Report how many lines hold the word "from"; give nothing but the number.
## start
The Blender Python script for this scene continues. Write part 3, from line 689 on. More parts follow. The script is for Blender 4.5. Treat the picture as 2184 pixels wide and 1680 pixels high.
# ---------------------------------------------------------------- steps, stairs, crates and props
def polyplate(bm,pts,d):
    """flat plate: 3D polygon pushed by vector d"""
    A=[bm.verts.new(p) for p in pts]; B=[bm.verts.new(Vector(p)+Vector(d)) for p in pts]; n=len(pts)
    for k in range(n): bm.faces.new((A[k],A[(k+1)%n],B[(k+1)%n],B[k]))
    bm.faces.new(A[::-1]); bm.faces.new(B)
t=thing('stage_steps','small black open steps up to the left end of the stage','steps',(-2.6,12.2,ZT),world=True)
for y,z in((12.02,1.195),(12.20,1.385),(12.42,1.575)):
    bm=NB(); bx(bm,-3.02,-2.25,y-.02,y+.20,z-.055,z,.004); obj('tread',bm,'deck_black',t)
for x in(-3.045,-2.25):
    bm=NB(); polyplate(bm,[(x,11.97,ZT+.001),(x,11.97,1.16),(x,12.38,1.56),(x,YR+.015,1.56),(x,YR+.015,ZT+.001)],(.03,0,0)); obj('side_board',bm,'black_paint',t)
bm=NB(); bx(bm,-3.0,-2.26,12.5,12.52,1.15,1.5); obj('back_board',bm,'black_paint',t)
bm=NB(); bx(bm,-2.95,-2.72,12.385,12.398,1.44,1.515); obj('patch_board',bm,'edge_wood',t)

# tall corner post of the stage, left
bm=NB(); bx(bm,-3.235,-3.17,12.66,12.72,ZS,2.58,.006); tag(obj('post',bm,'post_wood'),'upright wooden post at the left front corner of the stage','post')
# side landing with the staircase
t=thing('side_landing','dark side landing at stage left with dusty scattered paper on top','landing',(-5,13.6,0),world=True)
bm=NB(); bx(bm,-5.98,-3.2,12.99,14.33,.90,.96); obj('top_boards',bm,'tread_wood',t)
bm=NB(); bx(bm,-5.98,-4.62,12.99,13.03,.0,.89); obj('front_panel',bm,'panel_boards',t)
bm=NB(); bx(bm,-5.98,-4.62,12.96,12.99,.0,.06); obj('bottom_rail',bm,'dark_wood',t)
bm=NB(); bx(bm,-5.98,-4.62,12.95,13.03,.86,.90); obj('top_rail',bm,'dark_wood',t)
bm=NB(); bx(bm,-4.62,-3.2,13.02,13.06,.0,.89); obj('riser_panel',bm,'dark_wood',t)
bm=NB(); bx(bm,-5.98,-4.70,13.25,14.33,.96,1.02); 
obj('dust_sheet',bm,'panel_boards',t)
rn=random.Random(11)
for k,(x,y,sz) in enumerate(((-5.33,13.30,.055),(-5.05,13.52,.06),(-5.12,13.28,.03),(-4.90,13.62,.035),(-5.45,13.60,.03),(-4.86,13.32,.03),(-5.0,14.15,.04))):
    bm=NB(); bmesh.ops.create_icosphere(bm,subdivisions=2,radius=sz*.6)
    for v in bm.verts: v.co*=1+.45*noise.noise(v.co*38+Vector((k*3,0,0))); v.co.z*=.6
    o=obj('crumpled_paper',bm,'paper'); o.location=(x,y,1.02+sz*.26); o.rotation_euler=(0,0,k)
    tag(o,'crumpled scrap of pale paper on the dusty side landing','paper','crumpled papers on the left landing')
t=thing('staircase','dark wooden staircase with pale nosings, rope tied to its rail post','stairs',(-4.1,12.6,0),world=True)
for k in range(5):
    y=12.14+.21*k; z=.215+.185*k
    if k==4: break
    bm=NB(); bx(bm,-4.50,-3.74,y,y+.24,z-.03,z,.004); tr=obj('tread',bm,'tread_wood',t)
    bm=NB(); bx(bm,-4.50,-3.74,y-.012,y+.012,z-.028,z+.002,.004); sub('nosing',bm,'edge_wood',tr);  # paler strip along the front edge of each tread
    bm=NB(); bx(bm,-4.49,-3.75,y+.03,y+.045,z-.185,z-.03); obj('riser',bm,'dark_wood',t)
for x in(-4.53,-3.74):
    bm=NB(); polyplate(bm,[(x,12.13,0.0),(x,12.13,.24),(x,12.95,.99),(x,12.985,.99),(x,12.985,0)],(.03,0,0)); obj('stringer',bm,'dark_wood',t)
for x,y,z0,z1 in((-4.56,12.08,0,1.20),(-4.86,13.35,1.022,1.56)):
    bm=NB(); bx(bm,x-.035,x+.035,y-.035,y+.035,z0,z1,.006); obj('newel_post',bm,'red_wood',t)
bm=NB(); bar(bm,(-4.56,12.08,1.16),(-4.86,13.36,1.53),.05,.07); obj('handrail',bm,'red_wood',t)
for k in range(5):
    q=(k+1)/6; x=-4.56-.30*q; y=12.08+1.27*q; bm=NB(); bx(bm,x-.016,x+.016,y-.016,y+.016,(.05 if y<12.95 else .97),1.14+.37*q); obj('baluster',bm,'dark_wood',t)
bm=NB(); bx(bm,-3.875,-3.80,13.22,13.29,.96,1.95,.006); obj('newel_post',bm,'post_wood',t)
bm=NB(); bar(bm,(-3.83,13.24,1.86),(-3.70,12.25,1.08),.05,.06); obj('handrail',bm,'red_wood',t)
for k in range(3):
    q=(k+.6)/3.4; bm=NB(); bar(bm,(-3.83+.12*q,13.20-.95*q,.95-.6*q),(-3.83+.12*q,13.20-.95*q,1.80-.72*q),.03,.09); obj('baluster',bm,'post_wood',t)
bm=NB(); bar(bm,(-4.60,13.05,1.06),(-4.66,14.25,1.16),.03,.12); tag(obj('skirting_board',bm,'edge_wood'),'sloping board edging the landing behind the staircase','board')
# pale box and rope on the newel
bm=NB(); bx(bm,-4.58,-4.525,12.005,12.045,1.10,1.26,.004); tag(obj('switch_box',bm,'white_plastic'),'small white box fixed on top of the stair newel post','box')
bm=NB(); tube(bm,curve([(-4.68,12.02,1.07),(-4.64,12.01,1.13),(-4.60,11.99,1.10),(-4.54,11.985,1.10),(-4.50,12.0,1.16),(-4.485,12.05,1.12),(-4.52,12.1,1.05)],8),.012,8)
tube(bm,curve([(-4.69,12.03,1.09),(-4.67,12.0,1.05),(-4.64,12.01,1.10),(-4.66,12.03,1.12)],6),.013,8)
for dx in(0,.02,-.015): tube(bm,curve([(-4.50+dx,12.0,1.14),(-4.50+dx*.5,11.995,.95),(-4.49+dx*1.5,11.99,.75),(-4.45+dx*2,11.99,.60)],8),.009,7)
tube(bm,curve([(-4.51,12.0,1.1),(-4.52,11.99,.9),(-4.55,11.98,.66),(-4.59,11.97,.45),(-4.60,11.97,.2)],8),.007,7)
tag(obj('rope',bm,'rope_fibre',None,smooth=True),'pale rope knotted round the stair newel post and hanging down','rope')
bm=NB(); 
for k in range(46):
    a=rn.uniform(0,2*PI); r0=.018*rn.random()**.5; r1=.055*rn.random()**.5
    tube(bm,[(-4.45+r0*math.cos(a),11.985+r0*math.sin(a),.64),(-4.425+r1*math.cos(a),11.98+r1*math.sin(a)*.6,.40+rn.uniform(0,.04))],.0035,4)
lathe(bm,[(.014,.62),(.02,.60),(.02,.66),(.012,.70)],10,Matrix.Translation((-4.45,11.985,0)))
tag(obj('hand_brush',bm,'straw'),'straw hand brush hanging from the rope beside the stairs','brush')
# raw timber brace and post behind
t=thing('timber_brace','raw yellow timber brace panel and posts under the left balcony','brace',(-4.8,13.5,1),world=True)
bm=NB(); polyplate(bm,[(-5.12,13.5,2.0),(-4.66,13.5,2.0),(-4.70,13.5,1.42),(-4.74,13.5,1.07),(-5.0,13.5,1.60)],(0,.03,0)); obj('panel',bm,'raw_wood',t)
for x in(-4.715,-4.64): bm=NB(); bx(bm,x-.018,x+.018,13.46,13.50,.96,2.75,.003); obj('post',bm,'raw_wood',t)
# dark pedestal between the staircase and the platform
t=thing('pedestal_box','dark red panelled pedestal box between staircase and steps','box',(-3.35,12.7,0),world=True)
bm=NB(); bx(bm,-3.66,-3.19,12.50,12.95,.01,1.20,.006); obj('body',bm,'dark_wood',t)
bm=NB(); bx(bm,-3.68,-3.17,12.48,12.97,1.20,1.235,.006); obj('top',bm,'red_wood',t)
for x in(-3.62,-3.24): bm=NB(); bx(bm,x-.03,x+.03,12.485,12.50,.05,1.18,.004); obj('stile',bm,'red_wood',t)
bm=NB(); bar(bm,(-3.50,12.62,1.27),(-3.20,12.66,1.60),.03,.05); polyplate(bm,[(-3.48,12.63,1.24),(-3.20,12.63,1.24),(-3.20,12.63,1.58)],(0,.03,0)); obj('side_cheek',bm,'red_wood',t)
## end
Exercise solution ▸
2